I don't know about High Road members, per se. (I mean, after all we do have almost 160,000 members, and less than 1/10th of those are active participants who you might consider "in good standing.")
But that is the idea behind the members-only club, of course. Everyone is known, everyone is accountable. Everyone wants to do more than the next guy to make and keep the place nice.
But, as a current or former member of several clubs, it doesn't usually work perfectly. Probably because of some social-sciencey group dynamic phenomenon anthropologists can explain -- after the group reaches a certain size the character of the whole starts to change.

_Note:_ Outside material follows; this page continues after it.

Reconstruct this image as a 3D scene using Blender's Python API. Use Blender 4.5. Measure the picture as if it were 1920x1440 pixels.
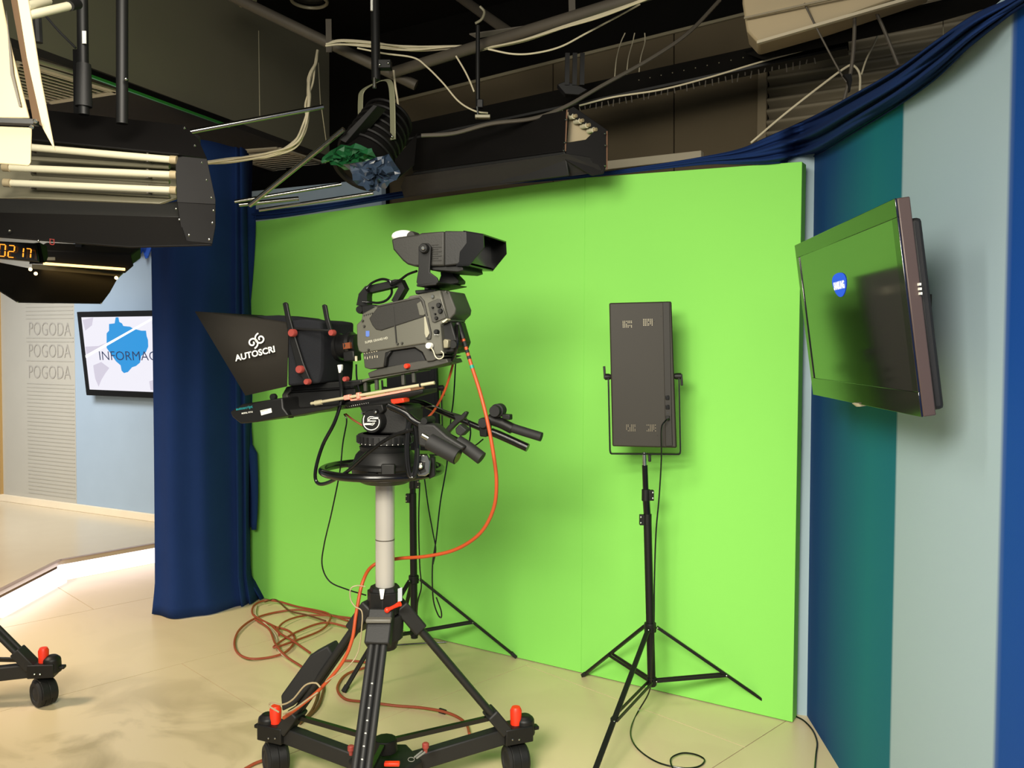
import bpy, math, random
from mathutils import Vector as V, Matrix
random.seed(7)
for o in list(bpy.data.objects): bpy.data.objects.remove(o)
SC = bpy.context.scene
COL = SC.collection
R_ = math.radians

# ------------------------------------------------------------------ camera
FPX, CX, CY = 1600.0, 960.0, 704.0
PITCH, ROLL, EYE = R_(2.0), R_(0.3), V((0, 0, 1.6))
cam_d = bpy.data.cameras.new('camera')
cam = bpy.data.objects.new('camera', cam_d); COL.objects.link(cam)
cam_d.sensor_width = 36; cam_d.lens = FPX / 1920 * 36
cam_d.shift_y = (CY - 720) / 1920
cam_d.clip_start = 0.02
MC = Matrix.Rotation(math.pi/2 - PITCH, 3, 'X') @ Matrix.Rotation(ROLL, 3, 'Z')
cam.matrix_world = Matrix.Translation(EYE) @ MC.to_4x4()
SC.camera = cam

# ------------------------------------------------------------------ world, lights, exposure
w = bpy.data.worlds.new('studio'); SC.world = w; w.use_nodes = True
w.node_tree.nodes['Background'].inputs[0].default_value = (0.9, 0.95, 1.0, 1)
w.node_tree.nodes['Background'].inputs[1].default_value = 0.27
SC.view_settings.view_transform = 'Standard'; SC.view_settings.look = 'None'
SC.view_settings.gamma = 1; SC.view_settings.use_curve_mapping = False
SC.view_settings.exposure = 0.0
def area(name, loc, target, sx, sy, power, col):
    d = bpy.data.lights.new(name, 'AREA'); d.shape = 'RECTANGLE'; d.size = sx; d.size_y = sy
    d.energy = power; d.color = col
    o = bpy.data.objects.new(name, d); COL.objects.link(o); o.location = loc
    o.rotation_euler = (V(target) - V(loc)).to_track_quat('-Z', 'Y').to_euler(); return o
area('key_softlight', (-0.8, -0.2, 2.4), (0.3, 3.6, 0.0), 1.2, 0.7, 60, (1.0, 0.94, 0.80)).data.spread = R_(100)
area('added_fill_light', (0.35, -0.1, 2.7), (0.4, 3.6, 0.0), 1.2, 0.7, 11, (1.0, 0.94, 0.82)).data.spread = R_(100)  # unseen light added in front to lift the lower part of the screen
area('added_screen_light', (-0.7, 1.6, 2.8), (-1.4, 5.0, 1.3), 0.9, 0.5, 32, (1.0, 0.93, 0.80))  # unseen light added overhead to brighten the left of the screen
for p_ in (area('stage_softlight', (-4.3, 5.6, 2.85), (-4.2, 7.6, 0.6), 1.6, 0.8, 42, (1.0, 0.97, 0.95)), area('stage_softlight', (-3.6, 3.2, 2.8), (-3.4, 4.6, 0.0), 0.8, 0.5, 52, (1.0, 0.84, 0.66))):
    p_.data.spread = R_(100)

# ------------------------------------------------------------------ pixels to points
def ray(u, v): return (MC @ V(((u-CX)/FPX, -(v-CY)/FPX, -1.0)))
def D(u, v, y):                       # point of the sight line at distance y into the room
    r = ray(u, v); return EYE + r * (y / r.y)
def F(u, v, z=0.0):                   # point at height z
    r = ray(u, v); return EYE + r * ((z - EYE.z) / r.z)
def PL(u, v, p0, n):                  # point on a plane
    r = ray(u, v); return EYE + r * ((p0 - EYE).dot(n) / r.dot(n))
def flat(p, z=0.0): return V((p.x, p.y, z))

# ------------------------------------------------------------------ materials
def lin(c):
    c = c / 255.0
    return c / 12.92 if c <= 0.04045 else ((c + 0.055) / 1.055) ** 2.4
def rgb(h): return (lin(h[0]), lin(h[1]), lin(h[2]), 1)
MATS = {}
def mat(name, col, rough=0.5, metal=0.0, var=0.06, scale=6.0, bump=0.0, bscale=200.0, spec=0.5, ior=None, coat=0.0):
    m = bpy.data.materials.new(name); m.use_nodes = True; nt = m.node_tree; b = nt.nodes['Principled BSDF']
    c = rgb(col)
    tc = nt.nodes.new('ShaderNodeTexCoord'); nz = nt.nodes.new('ShaderNodeTexNoise')
    nz.inputs['Scale'].default_value = scale; nz.inputs['Detail'].default_value = 4
    nt.links.new(tc.outputs['Object'], nz.inputs['Vector'])
    mx = nt.nodes.new('ShaderNodeMix'); mx.data_type = 'RGBA'
    mx.inputs['A'].default_value = tuple(x*(1-var) for x in c[:3]) + (1,)
    mx.inputs['B'].default_value = tuple(min(1, x*(1+var)) for x in c[:3]) + (1,)
    nt.links.new(nz.outputs['Fac'], mx.inputs['Factor']); nt.links.new(mx.outputs['Result'], b.inputs['Base Color'])
    b.inputs['Roughness'].default_value = rough; b.inputs['Metallic'].default_value = metal
    b.inputs['Specular IOR Level'].default_value = spec
    if ior: b.inputs['IOR'].default_value = ior
    if coat: b.inputs['Coat Weight'].default_value = coat; b.inputs['Coat Roughness'].default_value = 0.05
    if bump:
        n2 = nt.nodes.new('ShaderNodeTexNoise'); n2.inputs['Scale'].default_value = bscale; n2.inputs['Detail'].default_value = 3
        nt.links.new(tc.outputs['Object'], n2.inputs['Vector'])
        bp = nt.nodes.new('ShaderNodeBump'); bp.inputs['Strength'].default_value = bump; bp.inputs['Distance'].default_value = 0.002
        nt.links.new(n2.outputs['Fac'], bp.inputs['Height']); nt.links.new(bp.outputs['Normal'], b.inputs['Normal'])
    MATS[name] = m; return m
def emis(name, col, strength):
    m = bpy.data.materials.new(name); m.use_nodes = True; nt = m.node_tree; b = nt.nodes['Principled BSDF']
    b.inputs['Base Color'].default_value = (0.01, 0.01, 0.01, 1); b.inputs['Emission Color'].default_value = rgb(col)
    b.inputs['Emission Strength'].default_value = strength; MATS[name] = m; return m
M_black = mat('black_plastic', (19, 19, 18), 0.5, var=0.15, spec=0.35)
M_blackmatte = mat('black_powder_coat', (24, 24, 23), 0.6, var=0.2, bump=0.2)
M_flap = mat('black_sheet_metal', (11, 9, 8), 0.6, 0.0, var=0.2, spec=0.25)
M_gloss = mat('black_gloss_tube', (14, 14, 14), 0.22, var=0.1)
M_rubber = mat('black_rubber', (20, 20, 20), 0.7, var=0.2)
M_cloth = mat('black_cloth', (34, 35, 38), 0.95, var=0.2, bump=0.5, bscale=400, spec=0.1)
M_board = mat('hood_board', (42, 39, 34), 0.85, var=0.1, spec=0.2)
M_grey = mat('camera_grey', (86, 85, 75), 0.5, var=0.05, bump=0.1)
M_dgrey = mat('camera_dark_grey', (58, 57, 51), 0.55, var=0.08)
M_pad = mat('camera_pad', (38, 37, 34), 0.8, var=0.15, bump=0.4)
M_vf = mat('viewfinder_shell', (36, 35, 31), 0.6, var=0.1, bump=0.2)
M_steel = mat('bare_steel', (190, 190, 180), 0.25, 1.0)
M_alu = mat('column_aluminium', (176, 172, 163), 0.3, 0.2, var=0.03)
M_chrome = mat('chrome', (160, 160, 155), 0.22, 1.0)
M_brass = mat('pale_brass', (205, 195, 160), 0.35, 0.4)
M_red = mat('red_plastic', (235, 52, 22), 0.45, var=0.05)
M_dred = mat('dull_red_knob', (146, 60, 52), 0.5)
M_pink = mat('salmon_anodised', (235, 150, 130), 0.4, 0.2)
M_orange = mat('orange_cable', (176, 72, 30), 0.5)
M_rust = mat('dull_orange_cable', (150, 70, 42), 0.55, var=0.2)
M_brown = mat('brown_cable', (95, 62, 32), 0.6, var=0.2)
M_white = mat('white_paint', (235, 235, 225), 0.5)
M_wcable = mat('cream_cable', (205, 195, 165), 0.5, var=0.08)
M_cream = mat('cream_metal', (160, 145, 113), 0.5, var=0.03)
M_tube = mat('unlit_tube', (204, 198, 170), 0.35, var=0.02)
M_refl = mat('tube_reflector', (135, 130, 108), 0.4, 0.2, var=0.05)
M_teal = mat('teal_tape', (20, 140, 120), 0.5)
M_green = mat('chroma_green', (142, 222, 100), 0.9, var=0.02, scale=1.2, bump=0.1, spec=0.15)
M_blue = mat('blue_velour', (25, 48, 96), 0.95, var=0.12, bump=0.5, bscale=300, spec=0.15)
M_cream_w = mat('baseboard_cream', (235, 222, 195), 0.5)
M_lightblue = mat('pale_blue_panel', (158, 178, 196), 0.55, var=0.04)
M_greypanel = mat('grey_beige_panel', (178, 176, 165), 0.5, var=0.03)
M_ceil = mat('black_ceiling', (15, 14, 12), 0.95, var=0.3, spec=0.1)
M_lowceil = mat('dark_ceiling_board', (52, 49, 46), 0.9, var=0.1, spec=0.1)
M_bulk = mat('olive_grey_board', (120, 117, 98), 0.9, var=0.1, scale=2, spec=0.1)
M_backw = mat('brown_grey_wall', (94, 84, 66), 0.9, var=0.12, scale=2, spec=0.1)
M_corr = mat('corrugated_sheet', (150, 140, 118), 0.6, 0.1, var=0.15)
M_pipe = mat('grid_pipe', (84, 78, 68), 0.6, 0.2, var=0.15)
M_vent = mat('vent_frame', (190, 180, 155), 0.6)
M_lens = mat('lens_barrel', (22, 22, 22), 0.3)
M_violet = mat('violet_backdrop', (80, 95, 200), 0.6)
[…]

When there's 10 or even 20 of you, you get a very good idea of who's not keeping up their end of the deal, and you feel personally accountable to (and agreeable about) picking up whatever slack you see.

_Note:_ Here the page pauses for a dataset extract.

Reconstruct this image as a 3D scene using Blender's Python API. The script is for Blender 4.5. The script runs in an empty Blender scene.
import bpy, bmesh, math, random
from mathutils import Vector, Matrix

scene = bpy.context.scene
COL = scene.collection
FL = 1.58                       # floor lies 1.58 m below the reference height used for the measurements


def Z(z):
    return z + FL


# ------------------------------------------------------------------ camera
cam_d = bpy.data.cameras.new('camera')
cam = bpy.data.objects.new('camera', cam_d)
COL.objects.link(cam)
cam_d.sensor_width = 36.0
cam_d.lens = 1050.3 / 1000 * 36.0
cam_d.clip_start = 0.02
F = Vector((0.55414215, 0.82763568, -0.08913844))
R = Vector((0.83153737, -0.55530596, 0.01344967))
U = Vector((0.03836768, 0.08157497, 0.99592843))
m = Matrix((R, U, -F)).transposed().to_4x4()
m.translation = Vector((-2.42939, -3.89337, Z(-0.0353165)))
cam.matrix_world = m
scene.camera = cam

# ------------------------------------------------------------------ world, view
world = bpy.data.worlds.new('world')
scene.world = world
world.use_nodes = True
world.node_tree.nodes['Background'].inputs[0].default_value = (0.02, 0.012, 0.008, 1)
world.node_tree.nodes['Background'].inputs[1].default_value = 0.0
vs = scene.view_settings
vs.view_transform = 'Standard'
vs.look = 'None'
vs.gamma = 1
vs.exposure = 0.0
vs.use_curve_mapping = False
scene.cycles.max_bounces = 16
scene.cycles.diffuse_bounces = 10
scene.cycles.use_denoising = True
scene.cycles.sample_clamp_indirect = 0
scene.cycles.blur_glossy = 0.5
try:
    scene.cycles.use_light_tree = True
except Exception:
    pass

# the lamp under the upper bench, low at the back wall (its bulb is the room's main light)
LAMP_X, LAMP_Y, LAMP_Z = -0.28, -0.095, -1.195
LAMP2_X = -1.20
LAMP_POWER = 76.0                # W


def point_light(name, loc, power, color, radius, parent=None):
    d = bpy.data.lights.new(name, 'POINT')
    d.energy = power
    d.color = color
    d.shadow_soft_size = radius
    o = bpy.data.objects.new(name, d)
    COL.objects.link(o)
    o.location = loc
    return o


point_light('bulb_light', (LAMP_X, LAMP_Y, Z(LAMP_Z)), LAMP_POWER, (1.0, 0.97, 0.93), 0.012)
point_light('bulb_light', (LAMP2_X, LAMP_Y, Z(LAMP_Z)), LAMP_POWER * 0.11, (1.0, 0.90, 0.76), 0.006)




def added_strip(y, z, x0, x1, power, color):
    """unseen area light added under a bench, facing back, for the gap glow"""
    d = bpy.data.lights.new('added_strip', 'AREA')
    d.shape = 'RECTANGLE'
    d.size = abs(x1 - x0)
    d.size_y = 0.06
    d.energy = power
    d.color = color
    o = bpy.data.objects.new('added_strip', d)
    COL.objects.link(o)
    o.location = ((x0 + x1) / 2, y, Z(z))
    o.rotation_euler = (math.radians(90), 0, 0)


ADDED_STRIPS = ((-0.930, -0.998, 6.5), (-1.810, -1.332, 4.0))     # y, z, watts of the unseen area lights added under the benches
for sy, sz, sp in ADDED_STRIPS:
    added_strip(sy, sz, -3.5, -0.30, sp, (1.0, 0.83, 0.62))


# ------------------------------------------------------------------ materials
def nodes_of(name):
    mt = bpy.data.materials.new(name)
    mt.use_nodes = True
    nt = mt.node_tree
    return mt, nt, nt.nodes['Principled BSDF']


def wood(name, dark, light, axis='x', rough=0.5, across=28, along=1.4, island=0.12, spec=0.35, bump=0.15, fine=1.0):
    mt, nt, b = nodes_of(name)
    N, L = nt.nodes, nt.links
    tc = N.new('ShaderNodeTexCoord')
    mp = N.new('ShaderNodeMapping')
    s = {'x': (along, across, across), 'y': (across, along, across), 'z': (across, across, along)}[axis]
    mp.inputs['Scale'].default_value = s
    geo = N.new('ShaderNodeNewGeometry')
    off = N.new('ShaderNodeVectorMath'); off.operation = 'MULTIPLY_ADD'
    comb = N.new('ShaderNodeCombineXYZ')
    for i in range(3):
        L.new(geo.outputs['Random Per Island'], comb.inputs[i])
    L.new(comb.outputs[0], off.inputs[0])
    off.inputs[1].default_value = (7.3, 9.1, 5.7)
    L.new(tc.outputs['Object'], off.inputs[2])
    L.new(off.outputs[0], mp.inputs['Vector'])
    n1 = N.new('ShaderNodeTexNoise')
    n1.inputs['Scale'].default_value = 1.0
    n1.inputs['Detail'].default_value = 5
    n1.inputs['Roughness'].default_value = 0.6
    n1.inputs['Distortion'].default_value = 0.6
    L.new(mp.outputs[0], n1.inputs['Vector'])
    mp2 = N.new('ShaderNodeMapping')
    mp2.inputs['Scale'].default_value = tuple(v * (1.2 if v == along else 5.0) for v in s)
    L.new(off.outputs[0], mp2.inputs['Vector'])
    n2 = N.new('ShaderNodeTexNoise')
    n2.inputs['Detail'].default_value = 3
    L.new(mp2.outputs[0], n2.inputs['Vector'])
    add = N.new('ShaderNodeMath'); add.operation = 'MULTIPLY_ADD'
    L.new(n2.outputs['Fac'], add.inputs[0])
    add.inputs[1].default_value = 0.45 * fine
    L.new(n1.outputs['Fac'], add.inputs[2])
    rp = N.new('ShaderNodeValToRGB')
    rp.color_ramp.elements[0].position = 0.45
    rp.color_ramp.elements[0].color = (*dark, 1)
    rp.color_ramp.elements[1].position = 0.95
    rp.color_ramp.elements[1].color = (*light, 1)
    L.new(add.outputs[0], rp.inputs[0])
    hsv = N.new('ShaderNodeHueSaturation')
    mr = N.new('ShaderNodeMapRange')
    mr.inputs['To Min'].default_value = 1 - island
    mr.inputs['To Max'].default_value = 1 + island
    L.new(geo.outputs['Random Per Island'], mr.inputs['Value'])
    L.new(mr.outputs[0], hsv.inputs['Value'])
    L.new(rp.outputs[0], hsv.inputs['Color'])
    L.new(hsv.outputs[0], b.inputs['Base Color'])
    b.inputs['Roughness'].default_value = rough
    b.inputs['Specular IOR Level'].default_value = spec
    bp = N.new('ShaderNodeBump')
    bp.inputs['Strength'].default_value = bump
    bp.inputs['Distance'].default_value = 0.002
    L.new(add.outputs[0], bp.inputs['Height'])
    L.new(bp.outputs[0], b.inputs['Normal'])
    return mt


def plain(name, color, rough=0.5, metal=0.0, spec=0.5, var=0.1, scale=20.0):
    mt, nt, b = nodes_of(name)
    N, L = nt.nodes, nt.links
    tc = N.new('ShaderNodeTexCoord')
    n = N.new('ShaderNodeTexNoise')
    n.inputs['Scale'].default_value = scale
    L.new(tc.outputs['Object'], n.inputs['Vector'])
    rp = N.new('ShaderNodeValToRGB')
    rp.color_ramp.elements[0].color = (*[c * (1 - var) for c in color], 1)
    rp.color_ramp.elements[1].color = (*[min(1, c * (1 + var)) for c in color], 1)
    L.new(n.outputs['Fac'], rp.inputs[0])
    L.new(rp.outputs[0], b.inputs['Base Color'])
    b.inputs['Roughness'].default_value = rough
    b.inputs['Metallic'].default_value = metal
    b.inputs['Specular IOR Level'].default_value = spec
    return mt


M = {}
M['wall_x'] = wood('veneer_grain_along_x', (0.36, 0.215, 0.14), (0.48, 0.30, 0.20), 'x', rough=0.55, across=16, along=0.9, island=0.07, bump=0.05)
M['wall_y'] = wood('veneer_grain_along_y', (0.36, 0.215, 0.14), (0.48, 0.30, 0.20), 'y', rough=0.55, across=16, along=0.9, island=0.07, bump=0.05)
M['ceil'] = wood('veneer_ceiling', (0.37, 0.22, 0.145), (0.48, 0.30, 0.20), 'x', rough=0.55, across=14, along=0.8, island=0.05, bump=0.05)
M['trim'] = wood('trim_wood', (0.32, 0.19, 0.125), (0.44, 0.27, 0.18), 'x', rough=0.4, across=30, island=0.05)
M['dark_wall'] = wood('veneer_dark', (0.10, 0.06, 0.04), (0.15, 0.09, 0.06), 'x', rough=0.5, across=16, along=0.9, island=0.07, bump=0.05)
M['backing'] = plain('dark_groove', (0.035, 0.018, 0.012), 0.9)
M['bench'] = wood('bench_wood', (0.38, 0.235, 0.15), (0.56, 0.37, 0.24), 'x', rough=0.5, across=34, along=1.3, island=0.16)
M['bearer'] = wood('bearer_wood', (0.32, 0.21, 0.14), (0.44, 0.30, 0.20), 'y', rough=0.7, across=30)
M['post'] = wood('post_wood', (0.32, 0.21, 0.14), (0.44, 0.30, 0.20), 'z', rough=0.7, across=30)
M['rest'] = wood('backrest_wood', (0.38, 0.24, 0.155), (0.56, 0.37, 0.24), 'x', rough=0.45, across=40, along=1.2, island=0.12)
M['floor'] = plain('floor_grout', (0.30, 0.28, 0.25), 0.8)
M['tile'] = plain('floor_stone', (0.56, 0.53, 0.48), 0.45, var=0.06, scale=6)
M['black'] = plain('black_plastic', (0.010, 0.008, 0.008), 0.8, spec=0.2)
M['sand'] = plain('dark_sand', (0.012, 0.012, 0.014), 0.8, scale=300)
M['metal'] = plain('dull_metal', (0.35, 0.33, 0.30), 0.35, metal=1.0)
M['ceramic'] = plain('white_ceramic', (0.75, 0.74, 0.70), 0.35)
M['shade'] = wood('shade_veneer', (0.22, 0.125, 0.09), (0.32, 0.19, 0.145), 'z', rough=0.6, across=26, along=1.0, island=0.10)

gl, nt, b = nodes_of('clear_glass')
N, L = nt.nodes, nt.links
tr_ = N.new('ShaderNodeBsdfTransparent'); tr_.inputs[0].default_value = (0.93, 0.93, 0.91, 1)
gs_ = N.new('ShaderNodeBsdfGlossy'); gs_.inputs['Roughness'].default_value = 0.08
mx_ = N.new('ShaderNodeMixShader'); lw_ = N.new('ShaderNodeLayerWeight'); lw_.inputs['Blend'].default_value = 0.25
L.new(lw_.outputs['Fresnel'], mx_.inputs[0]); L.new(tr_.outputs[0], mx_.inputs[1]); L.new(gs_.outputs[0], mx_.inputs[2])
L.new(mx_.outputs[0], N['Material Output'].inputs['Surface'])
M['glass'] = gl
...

The private, members-only club I'm very active in has something like 1,000 families as members, for a membership of over 1,500 (BullfrogKen might be able to check my numbers there). I know most of what I consider the "core" membership, and that's under 50 people. We see range property shot to pieces. New signs get holes shot through them. "Long time" members show up who have no idea what the rules for a specific range are (even though they're posted on a sign next to the firing line). Trash barrels don't get emptied, unless we do it. And on and on.
The only way to change that is to figure out how to make individual shooters DIRECTLY accountable for their actions, and for putting in the work you want to see members volunteer to do. And, so far, the only thing anyone's come up with to try and do that is "big brother" stuff like cameras, key cards, and "report damage/abuses/violations" systems of tattling on each other.
I know lots of really awesome people here at THR, but I don't think using THR membership as a benchmark is going to ensure the kind of behavior any of us want to see at a range.